PROBLEM:
Leave the pictures out and retype the lines from the beginning through the line with "return tag(finish(bm, name, mat, org), label, cat, group)", both ends included.

DATASET EXTRACT:
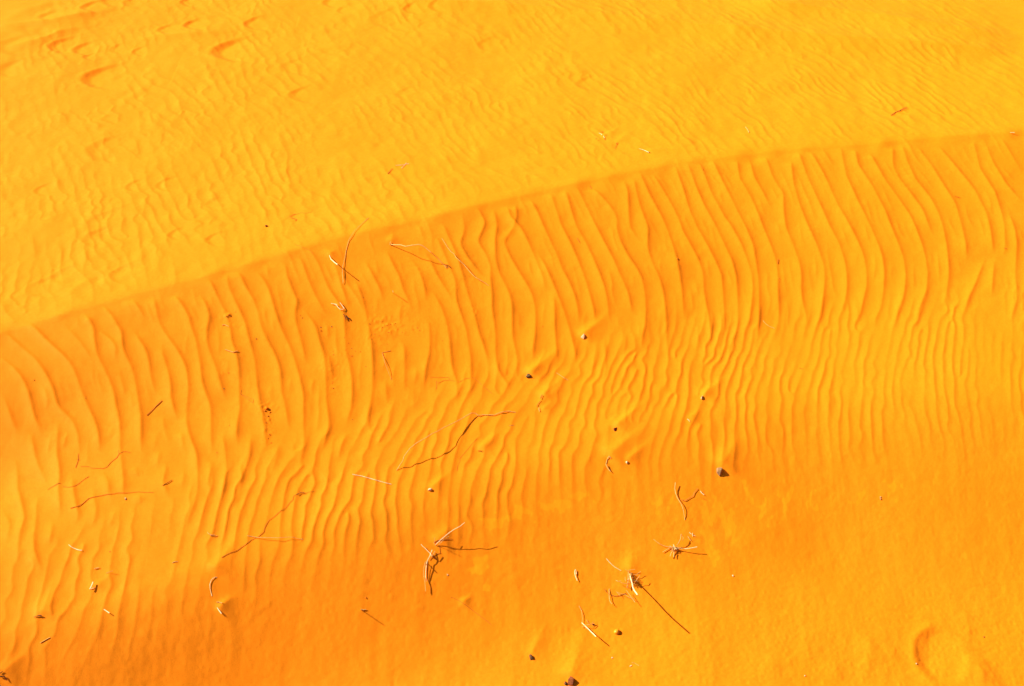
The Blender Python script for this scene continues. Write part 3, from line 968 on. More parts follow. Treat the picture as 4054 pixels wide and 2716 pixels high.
def width(z, w):      # photo width in zoomed pixels -> radius in metres
    return max(0.0008, 0.5 * w / ZOOM[z][2] * MPP * 0.9)

def stick(name, label, cat, z, strands, mat, group=None):
    """one dry stem or twig lying on or standing in the sand; strands = (points, width0, width1, shadow or heights)"""
    bm = bmesh.new(); rnd = random.Random(label)
    org = None
    for pts, w0, w1, sh in strands:
        r0, r1 = width(z, w0), width(z, w1)
        kw = {}
        if isinstance(sh, list) and sh and isinstance(sh[0], tuple): kw['shadow'] = sh
        elif sh is not None: kw['h'] = sh
        P = strand_points(z, pts, rad=max(r0, r1), **kw)
        if org is None: org = P[0].copy()
        if mat == 'root': r0, r1 = r0 * 0.62, r1 * 0.62
        if mat in ('dark', 'brown'): r0, r1 = r0 * 0.8, r1 * 0.8
        tube(bm, P, r0, r1, 6, rnd)
    return tag(finish(bm, name, mat, org), label, cat, group)

def stone_mesh(bm, c, sx, sy, sz, seed, facets=16, nrm=(0, 0, 1), yaw=0.0, smooth=0):
    rnd = random.Random(seed)
    pts = []
    for _ in range(facets):
        a = rnd.uniform(0, 6.283); zc = rnd.uniform(-1, 1); q = math.sqrt(1 - zc * zc)
        f = rnd.uniform(0.86, 1.0)
        pts.append((math.cos(a) * q * f, math.sin(a) * q * f, zc * f))
    b2 = bmesh.new()
    for p in pts: b2.verts.new(p)
    r = bmesh.ops.convex_hull(b2, input=b2.verts)
    bmesh.ops.delete(b2, geom=[v for v in b2.verts if not v.link_faces], context='VERTS')
    bmesh.ops.bevel(b2, geom=list(b2.edges), offset=0.05, segments=1, affect='EDGES')
    R_ = Vector(nrm).to_track_quat('Z', 'Y').to_matrix()
    Ry = Matrix.Rotation(yaw, 3, 'Z')
    vm = {}
    for v in b2.verts:
        q = Vector((v.co.x * sx, v.co.y * sy, v.co.z * sz))
        vm[v] = bm.verts.new(Vector(c) + R_ @ (Ry @ q))
    for f in b2.faces:
        try: bm.faces.new([vm[v] for v in f.verts])
        except ValueError: pass
    b2.free()

def stone(name, label, cat, z, cxy, w, h, mat, seed, zr=0.8, sink=0.3, facets=16, group=None, yaw=0.0, smooth=False):
    p = ground(px(z, [cxy])[0]); n = normal(p[0], p[1])
    s = 0.5 / ZOOM[z][2] * MPP
    sx, sy = w * s, h * s * 1.08
    sz = 0.5 * (sx + sy) * zr
    sink = sink + 0.12
    c = p + n * sz * (1 - 2 * sink) * 0.9
    bm = bmesh.new()
    if smooth:
        r = bmesh.ops.create_icosphere(bm, subdivisions=3, radius=1.0)
        Rm = Vector(n).to_track_quat('Z', 'Y').to_matrix() @ Matrix.Rotation(yaw, 3, 'Z')
        for v in bm.verts:
            k = 1 + 0.05 * math.sin(3 * v.co.x + seed) + 0.04 * math.sin(4 * v.co.y + 2 * v.co.z)
            v.co = Vector(c) + Rm @ Vector((v.co.x * sx * k, v.co.y * sy * k, v.co.z * sz * k))
        for f in bm.faces: f.smooth = True
    else:
        stone_mesh(bm, c, sx, sy, sz, seed, facets, n, yaw)
    return tag(finish(bm, name, mat, p), label, cat, group)

# ------------------------------------------------------------------ twigs, straws and roots
G_TW = "dry twigs strewn over the dune"
G_ST = "bits of pale straw lying on the sand"
G_RT = "thin rootlets lying on the sand"
G_CH = "small dark scraps of bark and seed on the sand"

stick("dry_twig", "tall kinked pale twig standing up across the dune brink", "twig", 'A',
      [([(2150,385),(2000,515),(1890,620),(1780,800),(1735,980),(1715,1110),(1665,1300),(1665,1420),(1678,1560),(1672,1600)], 7, 9,
        [(2160,380),(2040,515),(1955,600),(1900,700),(1830,795),(1788,815),(1775,930),(1722,1070),(1722,1180),(1718,1300),(1740,1440),(1722,1560),(1722,1610)])], 'straw', G_TW)
stick("dry_twig", "short stout bleached stick leaning out of the brink, left of the tall kinked twig", "twig", 'A',
      [([(1422,1078),(1450,1150),(1510,1205),(1572,1252)], 11, 20, [(1975,1562)])], 'white', G_TW)
stick("dry_twig", "arched twig bleached at one end, both ends touching the sand just under the brink", "twig", 'C',
      [([(212,318),(310,325),(400,325),(495,353),(630,330),(740,318),(800,336),(870,382),(960,460),(1080,560),(1150,640),(1210,702),(1245,748),(1282,742)], 20, 13,
        [(215,320),(260,335),(400,400),(580,480),(740,570),(830,600),(950,630),(1060,670),(1210,706),(1270,720),(1320,740)]),
       ([(222,262),(208,300),(205,318)], 6, 12, 0.004),
       ([(1210,702),(1262,708),(1322,738)], 9, 5, 0.002)], 'straw', G_TW)
stick("dry_twig", "long wavy pale twig running down the face to the right of the arched twig", "twig", 'C',
      [([(1168,205),(1230,300),(1270,370),(1340,455),(1390,490),(1430,560),(1500,620),(1580,690),(1650,785),(1740,882),(1800,930),(1900,990),(1970,1030),(2035,1082)], 9, 11,
        [(1168,205),(1262,345),(1340,450),(1412,505),(1455,545),(1502,615),(1590,685),(1690,775),(1752,885),(1870,975),(2035,1084)])], 'straw', G_TW)
stick("grass_stalk", "short pale stalk standing on end below the arched twig, casting a long thin shadow", "stalk", 'C',
      [([(264,1216),(262,1198),(256,1180)], 9, 14, [(525,1420)])], 'white', G_ST)
stick("bent_straw", "crooked bleached straw folded back on itself above the dark bark splinter", "straw", 'D',
      [([(508,240),(560,246),(605,258)], 12, 12, 0.006), ([(560,250),(600,272),(620,302),(650,328),(680,335),(712,316),(680,270),(645,225)], 9, 10, 0.005)], 'white', G_ST)
stick("bark_splinter", "dark splintered bit of bark below the crooked bleached straw", "bark", 'D',
      [([(698,402),(722,440),(742,488)], 14, 16, 0.004), ([(740,425),(765,455),(784,480)], 16, 22, 0.005)], 'dark', G_CH)
stick("bent_straw", "long V-shaped straw in the middle of the rippled face, left of centre", "straw", 'D',
      [([(1300,998),(1340,1150),(1390,1288),(1445,1422)], 7, 5, [(1305,1000),(1392,1165),(1440,1280),(1472,1360),(1446,1424)]), ([(1302,998),(1370,985),(1432,968)], 6, 7, 0.001)], 'twig', G_ST)
stick("forked_twig", "longest twig, a pale root arching over the ripples at the centre", "twig", 'E',
      [([(275,1098),(330,1010),(370,950),(390,880),(480,760),(580,680),(720,600),(820,535),(900,500),(1000,440),(1150,370),(1250,320),(1350,260),(1430,215),(1490,220),(1540,255),(1600,242),(1780,246),(1880,205),(2000,185),(2050,195),(2112,204)], 11, 11,
        [(275,1105),(420,1085),(540,1030),(700,970),(880,915),(1030,860),(1110,830),(1160,760),(1230,630),(1290,545),(1370,475),(1410,390),(1460,310),(1495,275),(1600,252),(1780,262),(1900,245),(2050,199),(2112,206)])], 'straw', G_TW)
stick("thin_root", "thin orange rootlet to the lower right of the longest twig", "rootlet", 'E',
      [([(1522,600),(1440,690),(1350,800),(1280,880),(1250,920),(1252,960),(1215,1030),(1205,1110)], 5, 5, 0.0)], 'root', G_RT)
stick("pale_straw", "pale straw pointing down right, left of the white pebble", "straw", 'h',
      [([(74,116),(140,128),(210,148),(280,168),(342,184)], 5, 4, 0.001)], 'white', G_ST)
stick("pale_straw", "tiny pale straw fleck to the right of the longest twig", "straw", 'E', [([(2012,408),(2080,404)], 5, 4, 0.001)], 'straw', G_ST)
stick("bark_scrap", "small dark scrap in a little hollow between the longest twig and the hooked twig", "scrap", 'E',
      [([(1530,798),(1562,804),(1602,800)], 9, 7, 0.002), ([(1555,790),(1590,816)], 7, 5, 0.002)], 'dark', G_CH)
stick("pale_straw", "thin straight straw to the right of the dark round stone", "straw", 'F', [([(985,880),(1060,930),(1110,962),(1168,997)], 6, 6, 0.002), ([(1095,955),(1120,970)], 9, 8, 0.004)], 'straw', G_ST)
stick("bark_splinter", "upper of three small splinters in a row below the dark round stone", "splinter", 'F', [([(765,1218),(750,1250),(735,1280)], 10, 12, 0.006), ([(768,1232),(752,1278)], 7, 6, 0.003)], 'brown', G_CH)
stick("bark_splinter", "middle and longest of three small splinters in a row below the dark round stone", "splinter", 'F', [([(744,1308),(710,1345),(680,1400)], 9, 8, 0.003)], 'brown', G_CH)
stick("bark_splinter", "lowest of three small splinters in a row below the dark round stone", "splinter", 'F', [([(718,1420),(718,1450),(726,1478)], 8, 9, 0.003)], 'straw', G_CH)
stick("hooked_twig", "small hooked twig at the tip of a wind-blown sand tail, right of centre", "twig", 'G',
      [([(243,1192),(225,1215),(205,1255),(194,1310)], 12, 10, [(255,1200),(262,1225),(225,1240),(196,1312)]), ([(190,1318),(212,1370),(235,1402),(262,1428)], 16, 9, 0.006), ([(243,1195),(266,1226)], 14, 8, 0.003)], 'straw', G_TW)
stick("pale_straw", "tiny bright wedge of straw right of the pale bead-like pebble", "straw", 'G', [([(1446,620),(1466,632),(1486,658)], 14, 6, 0.004)], 'white', G_ST)
stick("pale_straw", "pale straw pointing at a dark scrap on the flat sand above the brink", "straw", 'H',
      [([(415,155),(450,168),(490,198)], 9, 13, 0.004), ([(520,222),(545,272)], 10, 14, 0.004)], 'white', G_ST)
stick("bark_scrap", "forked dark scrap at the foot of the pale straw above the brink", "scrap", 'H', [([(530,282),(552,290),(570,278)], 12, 8, 0.003), ([(552,290),(552,314)], 12, 14, 0.003)], 'dark', G_CH)
stick("bark_scrap", "small dark fork at the left end of the scatter above the brink", "scrap", 'H', [([(338,268),(374,286)], 9, 8, 0.002), ([(374,284),(340,302)], 8, 9, 0.002), ([(388,332),(408,324)], 10, 10, 0.001)], 'dark', G_CH)
stick("bark_scrap", "topmost dark arrow-shaped scrap of the scatter above the brink", "scrap", 'H', [([(480,120),(498,130),(526,134)], 10, 6, 0.002), ([(480,140),(500,132)], 8, 7, 0.002)], 'dark', G_CH)
stick("bark_scrap", "slanting dark sliver with a clotted head, lower right in the scatter above the brink", "scrap", 'H', [([(858,370),(830,405),(805,460),(780,512)], 11, 4, 0.003), ([(810,378),(830,412)], 13, 15, 0.004)], 'dark', G_CH)
stick("pale_straw", "bright straw with a dark clotted tip lying on the flat sand close above the brink", "straw", 'H', [([(1345,516),(1420,538),(1480,560),(1568,604)], 7, 15, 0.005)], 'white', G_ST)
stick("seed_husk", "dark clotted tip at the lower end of the bright straw near the brink", "husk", 'H', [([(1545,600),(1585,606),(1606,604)], 12, 20, 0.004), ([(1560,582),(1568,598)], 9, 9, 0.006)], 'dark', G_CH)
stick("bark_scrap", "thin dark sliver on the face right under the brink, top centre right", "sliver", 'H', [([(206,1374),(228,1416),(248,1456)], 10, 12, 0.001)], 'root', G_CH)
stick("forked_twig", "dark forked twig lying alone on the flat sand at upper right", "twig", 'c', [([(1430,790),(1455,772),(1490,757),(1510,745),(1536,732)], 7, 4, 0.002), ([(1488,760),(1515,748),(1545,740)], 6, 4, 0.004)], 'brown', G_TW)
stick("thin_root", "short reddish sliver on the rippled face at far upper right", "sliver", 'c', [([(1864,1344),(1882,1350),(1902,1355)], 4, 5, 0.001)], 'root', G_CH)
stick("pale_straw", "tiny straw with a reddish end on the flat sand, right of top centre", "straw", 'c', [([(432,870),(446,888),(456,908)], 5, 6, 0.002)], 'straw', G_ST)
stick("pale_straw", "tiny pale straw on the brink at the far right edge", "straw", 'c', [([(2248,908),(2276,909)], 6, 5, [(2262,914),(2300,930)])], 'white', G_ST)
stick("thin_root", "faint hair-thin root on the flat sand above the tall kinked twig", "rootlet", 'A', [([(632,398),(700,368),(760,338),(862,302),(900,292),(980,302),(1050,290),(1105,276)], 5, 4, 0.0), ([(655,362),(740,330),(800,318)], 4, 4, 0.0)], 'root', G_RT)
stick("bark_scrap", "small dark crooked twig between the black seed and the tall kinked twig", "twig", 'A', [([(718,384),(770,402),(818,418),(806,432),(794,444)], 9, 9, 0.001)], 'dark', G_CH)
stick("thin_root", "thin orange rootlet curving over the brink, left of the stout bleached stick", "rootlet", 'A', [([(796,884),(860,905),(920,930),(1060,985),(1115,1050)], 5, 5, 0.0)], 'root', G_RT)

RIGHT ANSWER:
The Blender Python script for this scene continues. Write part 3, from line 968 on. More parts follow. Treat the picture as 4054 pixels wide and 2716 pixels high.
def width(z, w):      # photo width in zoomed pixels -> radius in metres
    return max(0.0008, 0.5 * w / ZOOM[z][2] * MPP * 0.9)

def stick(name, label, cat, z, strands, mat, group=None):
    """one dry stem or twig lying on or standing in the sand; strands = (points, width0, width1, shadow or heights)"""
    bm = bmesh.new(); rnd = random.Random(label)
    org = None
    for pts, w0, w1, sh in strands:
        r0, r1 = width(z, w0), width(z, w1)
        kw = {}
        if isinstance(sh, list) and sh and isinstance(sh[0], tuple): kw['shadow'] = sh
        elif sh is not None: kw['h'] = sh
        P = strand_points(z, pts, rad=max(r0, r1), **kw)
        if org is None: org = P[0].copy()
        if mat == 'root': r0, r1 = r0 * 0.62, r1 * 0.62
        if mat in ('dark', 'brown'): r0, r1 = r0 * 0.8, r1 * 0.8
        tube(bm, P, r0, r1, 6, rnd)
    return tag(finish(bm, name, mat, org), label, cat, group)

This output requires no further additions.